Press Briefing by Secretary of State Condoleezza Rice on Iran and the NPT (Excerpts)

February 24, 2006

Weapon Program: 

  • Nuclear

. . .

QUESTION: Madame Secretary, before your departure, you wanted Arabs to speak out against Iran, but we didn't hear a lot of statements very aggressive against Iran during this trip, yes, against Iran. Do you want -- you wanted -- yes, you wanted them to be more vocal against Iran.

SECRETARY RICE: I think what I said was that I wanted people to support the international consensus that Iran has to live up to its international obligations, be in compliance with the NPT and find a negotiated solution, returning to the negotiations that Iran walked out on. That international consensus is pretty clear.

One of the countries, for instance, that had a chance to speak in that regard, was Egypt. Egypt spoke volumes by voting in the IAEA to refer the Iranian case to the Security Council. So I don't think anybody has been lacking in telling the Iranians that they have only one course, and that is to agree to a civil nuclear program that would allow Iran to have civil nuclear power, but would mitigate the proliferation risks that people are concerned about.

QUESTION: Madame Secretary, but even there is a GCC statement -- the common GCC statement with you. It doesn't mention Iran.

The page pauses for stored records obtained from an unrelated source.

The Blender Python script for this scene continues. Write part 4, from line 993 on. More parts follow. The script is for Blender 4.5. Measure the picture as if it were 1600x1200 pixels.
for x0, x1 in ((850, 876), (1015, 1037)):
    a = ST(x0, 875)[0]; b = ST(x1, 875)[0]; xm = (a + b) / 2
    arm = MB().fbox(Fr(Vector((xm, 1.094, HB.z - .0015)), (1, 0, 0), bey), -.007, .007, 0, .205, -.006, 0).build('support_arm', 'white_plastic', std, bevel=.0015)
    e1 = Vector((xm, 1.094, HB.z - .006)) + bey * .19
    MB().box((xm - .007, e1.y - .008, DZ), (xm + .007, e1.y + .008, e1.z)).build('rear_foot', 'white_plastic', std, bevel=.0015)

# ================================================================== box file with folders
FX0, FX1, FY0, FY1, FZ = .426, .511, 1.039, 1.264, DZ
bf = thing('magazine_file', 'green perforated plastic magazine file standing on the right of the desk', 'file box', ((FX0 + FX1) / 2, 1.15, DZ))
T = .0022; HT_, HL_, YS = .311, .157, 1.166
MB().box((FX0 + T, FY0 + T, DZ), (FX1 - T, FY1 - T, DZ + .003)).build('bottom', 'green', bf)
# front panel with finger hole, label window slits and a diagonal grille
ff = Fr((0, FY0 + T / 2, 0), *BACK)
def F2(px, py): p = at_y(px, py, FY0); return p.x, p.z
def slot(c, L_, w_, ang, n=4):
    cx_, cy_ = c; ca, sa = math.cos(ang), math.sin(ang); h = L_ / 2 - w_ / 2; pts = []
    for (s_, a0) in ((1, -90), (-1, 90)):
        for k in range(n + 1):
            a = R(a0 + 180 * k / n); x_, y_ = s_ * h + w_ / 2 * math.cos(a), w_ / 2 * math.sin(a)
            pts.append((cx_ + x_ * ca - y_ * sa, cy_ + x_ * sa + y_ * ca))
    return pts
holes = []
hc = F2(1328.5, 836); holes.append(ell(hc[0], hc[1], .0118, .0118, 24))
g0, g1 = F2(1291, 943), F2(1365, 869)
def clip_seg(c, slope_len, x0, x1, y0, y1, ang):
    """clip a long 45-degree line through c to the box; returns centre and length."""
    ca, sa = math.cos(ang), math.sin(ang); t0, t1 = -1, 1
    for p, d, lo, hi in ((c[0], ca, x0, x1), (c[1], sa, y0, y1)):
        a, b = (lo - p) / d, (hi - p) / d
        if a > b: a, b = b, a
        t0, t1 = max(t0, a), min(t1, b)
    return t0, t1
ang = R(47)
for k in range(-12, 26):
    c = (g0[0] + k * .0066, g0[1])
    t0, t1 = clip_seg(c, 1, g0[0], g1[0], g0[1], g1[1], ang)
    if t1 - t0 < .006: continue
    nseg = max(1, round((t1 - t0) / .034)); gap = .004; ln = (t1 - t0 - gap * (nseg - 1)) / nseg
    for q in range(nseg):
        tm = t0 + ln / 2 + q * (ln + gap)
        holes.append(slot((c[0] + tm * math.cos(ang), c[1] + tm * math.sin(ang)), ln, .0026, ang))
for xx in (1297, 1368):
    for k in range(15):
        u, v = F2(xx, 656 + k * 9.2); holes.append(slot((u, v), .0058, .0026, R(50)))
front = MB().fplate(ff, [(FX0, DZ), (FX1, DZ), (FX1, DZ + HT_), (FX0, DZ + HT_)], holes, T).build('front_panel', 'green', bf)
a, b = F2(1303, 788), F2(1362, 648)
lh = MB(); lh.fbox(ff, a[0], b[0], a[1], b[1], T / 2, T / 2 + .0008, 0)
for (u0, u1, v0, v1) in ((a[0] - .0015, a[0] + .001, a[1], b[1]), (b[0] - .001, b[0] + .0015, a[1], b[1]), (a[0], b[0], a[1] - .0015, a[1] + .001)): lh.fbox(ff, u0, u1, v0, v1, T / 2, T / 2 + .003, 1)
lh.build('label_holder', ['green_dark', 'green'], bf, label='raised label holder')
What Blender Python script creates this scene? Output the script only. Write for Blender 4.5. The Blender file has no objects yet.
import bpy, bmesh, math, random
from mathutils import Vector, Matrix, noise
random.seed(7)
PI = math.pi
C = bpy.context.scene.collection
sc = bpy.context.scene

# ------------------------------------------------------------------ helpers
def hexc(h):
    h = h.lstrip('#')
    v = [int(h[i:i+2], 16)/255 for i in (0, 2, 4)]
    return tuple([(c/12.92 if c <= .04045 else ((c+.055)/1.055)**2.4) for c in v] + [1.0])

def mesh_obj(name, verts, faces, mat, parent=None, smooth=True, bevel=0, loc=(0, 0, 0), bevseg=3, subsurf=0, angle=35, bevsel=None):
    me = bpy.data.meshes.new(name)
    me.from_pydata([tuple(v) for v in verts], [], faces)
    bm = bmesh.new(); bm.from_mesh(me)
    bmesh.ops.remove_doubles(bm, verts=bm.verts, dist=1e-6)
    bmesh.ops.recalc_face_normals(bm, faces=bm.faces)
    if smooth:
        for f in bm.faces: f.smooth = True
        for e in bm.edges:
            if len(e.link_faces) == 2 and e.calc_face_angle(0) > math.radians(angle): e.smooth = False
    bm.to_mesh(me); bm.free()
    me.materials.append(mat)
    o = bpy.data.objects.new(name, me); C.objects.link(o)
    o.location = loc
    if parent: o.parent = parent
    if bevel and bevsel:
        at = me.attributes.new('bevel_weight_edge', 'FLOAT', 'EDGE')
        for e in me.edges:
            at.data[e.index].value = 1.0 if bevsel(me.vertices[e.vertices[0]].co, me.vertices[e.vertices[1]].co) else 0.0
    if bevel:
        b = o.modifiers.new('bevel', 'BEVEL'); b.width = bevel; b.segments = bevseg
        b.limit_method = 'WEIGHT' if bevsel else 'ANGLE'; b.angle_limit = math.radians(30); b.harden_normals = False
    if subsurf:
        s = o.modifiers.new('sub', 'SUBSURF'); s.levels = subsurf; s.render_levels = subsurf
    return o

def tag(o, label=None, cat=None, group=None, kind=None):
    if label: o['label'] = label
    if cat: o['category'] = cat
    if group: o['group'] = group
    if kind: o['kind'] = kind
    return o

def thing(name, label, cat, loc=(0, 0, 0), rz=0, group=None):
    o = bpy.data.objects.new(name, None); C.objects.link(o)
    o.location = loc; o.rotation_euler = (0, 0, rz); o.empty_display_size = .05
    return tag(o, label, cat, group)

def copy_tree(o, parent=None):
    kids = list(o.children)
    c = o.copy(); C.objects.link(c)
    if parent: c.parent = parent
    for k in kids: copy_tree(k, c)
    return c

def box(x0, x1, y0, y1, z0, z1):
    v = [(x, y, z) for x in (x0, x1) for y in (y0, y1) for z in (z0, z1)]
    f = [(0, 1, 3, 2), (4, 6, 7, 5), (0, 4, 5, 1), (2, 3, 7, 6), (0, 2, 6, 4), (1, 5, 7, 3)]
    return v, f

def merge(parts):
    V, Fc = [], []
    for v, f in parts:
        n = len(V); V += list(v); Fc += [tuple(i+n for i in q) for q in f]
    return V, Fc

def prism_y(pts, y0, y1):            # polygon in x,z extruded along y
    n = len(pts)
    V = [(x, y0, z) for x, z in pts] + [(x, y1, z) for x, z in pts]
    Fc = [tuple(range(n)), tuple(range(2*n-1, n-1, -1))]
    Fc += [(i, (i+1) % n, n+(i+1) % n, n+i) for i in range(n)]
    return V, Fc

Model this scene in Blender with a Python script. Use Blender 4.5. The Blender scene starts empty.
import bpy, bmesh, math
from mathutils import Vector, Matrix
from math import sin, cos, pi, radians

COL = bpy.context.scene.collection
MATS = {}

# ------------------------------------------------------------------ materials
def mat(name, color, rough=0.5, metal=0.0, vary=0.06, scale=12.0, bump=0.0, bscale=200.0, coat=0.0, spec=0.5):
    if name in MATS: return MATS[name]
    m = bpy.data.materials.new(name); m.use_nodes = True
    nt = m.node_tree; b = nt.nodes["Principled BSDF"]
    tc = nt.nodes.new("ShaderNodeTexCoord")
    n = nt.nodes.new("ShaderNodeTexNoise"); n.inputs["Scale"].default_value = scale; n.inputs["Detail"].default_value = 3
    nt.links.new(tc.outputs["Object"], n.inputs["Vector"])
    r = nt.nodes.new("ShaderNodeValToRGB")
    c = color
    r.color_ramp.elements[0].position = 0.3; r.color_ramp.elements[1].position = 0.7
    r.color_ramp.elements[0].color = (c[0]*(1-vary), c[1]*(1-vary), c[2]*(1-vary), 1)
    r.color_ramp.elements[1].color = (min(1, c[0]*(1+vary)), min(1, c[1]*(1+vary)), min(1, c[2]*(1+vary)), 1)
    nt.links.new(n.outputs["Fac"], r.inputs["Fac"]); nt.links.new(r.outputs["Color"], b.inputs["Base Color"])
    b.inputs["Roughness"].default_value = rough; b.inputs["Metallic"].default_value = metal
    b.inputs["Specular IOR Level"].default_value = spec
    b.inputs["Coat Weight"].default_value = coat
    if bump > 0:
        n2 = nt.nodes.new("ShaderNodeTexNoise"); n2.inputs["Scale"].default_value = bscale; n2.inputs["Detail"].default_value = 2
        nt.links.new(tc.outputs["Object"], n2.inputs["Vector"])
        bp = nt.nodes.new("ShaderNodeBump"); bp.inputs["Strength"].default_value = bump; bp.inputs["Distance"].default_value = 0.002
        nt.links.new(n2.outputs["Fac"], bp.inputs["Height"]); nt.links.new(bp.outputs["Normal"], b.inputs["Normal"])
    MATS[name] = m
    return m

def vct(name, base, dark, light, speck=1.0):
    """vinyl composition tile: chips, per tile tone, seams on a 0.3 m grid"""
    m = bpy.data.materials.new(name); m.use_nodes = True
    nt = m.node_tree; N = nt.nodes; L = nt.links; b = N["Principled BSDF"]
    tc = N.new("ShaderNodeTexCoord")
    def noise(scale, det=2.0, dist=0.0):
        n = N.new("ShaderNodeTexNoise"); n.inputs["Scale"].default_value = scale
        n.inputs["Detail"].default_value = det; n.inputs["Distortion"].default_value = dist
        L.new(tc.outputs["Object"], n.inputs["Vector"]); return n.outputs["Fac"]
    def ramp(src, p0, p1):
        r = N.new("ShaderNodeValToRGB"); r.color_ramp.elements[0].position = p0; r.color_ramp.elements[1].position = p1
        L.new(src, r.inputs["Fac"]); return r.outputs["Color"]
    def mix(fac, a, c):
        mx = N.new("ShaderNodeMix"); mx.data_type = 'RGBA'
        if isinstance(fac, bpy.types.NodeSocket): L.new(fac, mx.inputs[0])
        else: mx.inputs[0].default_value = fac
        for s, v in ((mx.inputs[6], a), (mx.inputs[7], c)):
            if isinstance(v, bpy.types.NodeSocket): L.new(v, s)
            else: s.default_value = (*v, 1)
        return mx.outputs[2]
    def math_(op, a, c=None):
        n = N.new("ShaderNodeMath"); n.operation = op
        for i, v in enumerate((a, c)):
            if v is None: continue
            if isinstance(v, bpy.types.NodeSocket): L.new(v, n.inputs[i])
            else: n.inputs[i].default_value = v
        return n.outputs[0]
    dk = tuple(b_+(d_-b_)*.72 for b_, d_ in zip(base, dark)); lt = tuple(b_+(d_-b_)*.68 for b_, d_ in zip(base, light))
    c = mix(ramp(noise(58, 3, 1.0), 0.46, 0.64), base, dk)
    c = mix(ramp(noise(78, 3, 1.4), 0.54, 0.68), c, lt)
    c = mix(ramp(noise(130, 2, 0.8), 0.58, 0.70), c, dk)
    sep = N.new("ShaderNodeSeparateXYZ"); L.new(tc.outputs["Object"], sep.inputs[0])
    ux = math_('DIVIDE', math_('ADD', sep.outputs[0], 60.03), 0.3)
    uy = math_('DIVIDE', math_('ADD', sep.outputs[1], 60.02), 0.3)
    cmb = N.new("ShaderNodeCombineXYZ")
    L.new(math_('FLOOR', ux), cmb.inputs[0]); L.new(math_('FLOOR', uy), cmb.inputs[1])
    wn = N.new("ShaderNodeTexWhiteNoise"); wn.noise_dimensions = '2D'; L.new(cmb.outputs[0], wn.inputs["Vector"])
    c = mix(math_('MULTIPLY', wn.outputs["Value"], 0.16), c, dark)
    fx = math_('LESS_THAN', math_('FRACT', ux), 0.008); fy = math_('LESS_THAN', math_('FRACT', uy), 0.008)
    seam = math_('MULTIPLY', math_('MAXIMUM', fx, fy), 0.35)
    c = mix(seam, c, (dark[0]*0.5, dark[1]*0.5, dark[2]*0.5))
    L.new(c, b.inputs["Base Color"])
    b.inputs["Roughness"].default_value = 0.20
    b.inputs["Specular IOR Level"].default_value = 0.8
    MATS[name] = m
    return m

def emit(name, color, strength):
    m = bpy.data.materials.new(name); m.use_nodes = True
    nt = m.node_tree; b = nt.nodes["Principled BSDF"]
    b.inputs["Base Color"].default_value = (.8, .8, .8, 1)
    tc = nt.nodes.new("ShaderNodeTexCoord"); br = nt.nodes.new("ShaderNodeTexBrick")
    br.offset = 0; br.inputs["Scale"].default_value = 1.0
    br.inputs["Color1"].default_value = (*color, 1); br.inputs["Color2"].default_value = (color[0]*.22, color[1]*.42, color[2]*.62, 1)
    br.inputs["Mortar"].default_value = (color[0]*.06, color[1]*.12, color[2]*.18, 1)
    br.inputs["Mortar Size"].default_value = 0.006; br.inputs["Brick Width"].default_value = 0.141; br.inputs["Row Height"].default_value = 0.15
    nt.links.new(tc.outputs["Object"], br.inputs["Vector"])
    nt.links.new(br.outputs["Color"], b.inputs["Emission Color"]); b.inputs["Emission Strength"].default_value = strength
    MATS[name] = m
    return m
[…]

SECRETARY RICE: We have an international consensus on Iran. That consensus is that the Iranians have got to get back into negotiations. There is a report before the Security Council on Iran. It's very clear where the international consensus is. The discussions that we had about Iran were for everyone to use whatever leverage they have, political, diplomatic contacts that they have with the Iranians to convince the Iranians to do precisely this. For instance, the Foreign Minister of Oman had just been in Iran. And he reported that he said to the Iranians, you know, you need to find a way to get back to the international consensus on this. So I found the support of the international consensus on Iran thorough and complete and very strong.

QUESTION: Madame Secretary, can I follow-up on that? During the -- before you started out on your trip on the plane and while -- you said you wanted to get states to further Iran's isolation, unless they do the things that you said that they should do -- negotiations and things like that. So do you sense a willingness on the part of Arab states to use those levers, isolate Iran, if they don't do that, because when we saw the GCC it seemed as if they didn't want to come out very strongly against Iran, which indicates they may not want to use that pressure?

SECRETARY RICE: Well, let's see what happens in the Security Council. This is one step at a time. The international consensus has put the Iranian case into the Security Council. The Iranians now have an opportunity to react to that in a positive way. I think people are going to wait and see whether Iran reacts in a positive way. If Iran does not react in a positive way, then it will be in the Security Council and there will obviously have to be some action by the Security Council to try and again convince Iran that it has to respond.

So, I think every -- it's very clear where the entire international community stands on the Iranian case. When I said that I wanted them to -- people to be prepared to increase Iran's isolation, that is if Iran does not respond. And if you remember in London, we gave the -- by delaying until March 6th any Security Council action, we've given the Iranians an opportunity to respond. And I wouldn't expect any further statement or "pressure" until we know what Iran has done.

But I do know that lots of states are visiting Iran, talking to the Iranians. I believe Russians and Chinese have recently been in Iran, may even still be there, I think. There are a number of countries that are pressing the case with Iran that it Iran that needs to respond, not the international community.

QUESTION: Did you sense the same concern that you've been sharing about Iran becoming a destabilizing force in the region when you take their nuclear ambitions into account along with the support for terrorist groups, things like that?

SECRETARY RICE: There is broad concern about Iran and Iranian activities and these are countries that have relations with Iran and I believe are trying to get the Iranians to take a more constructive course.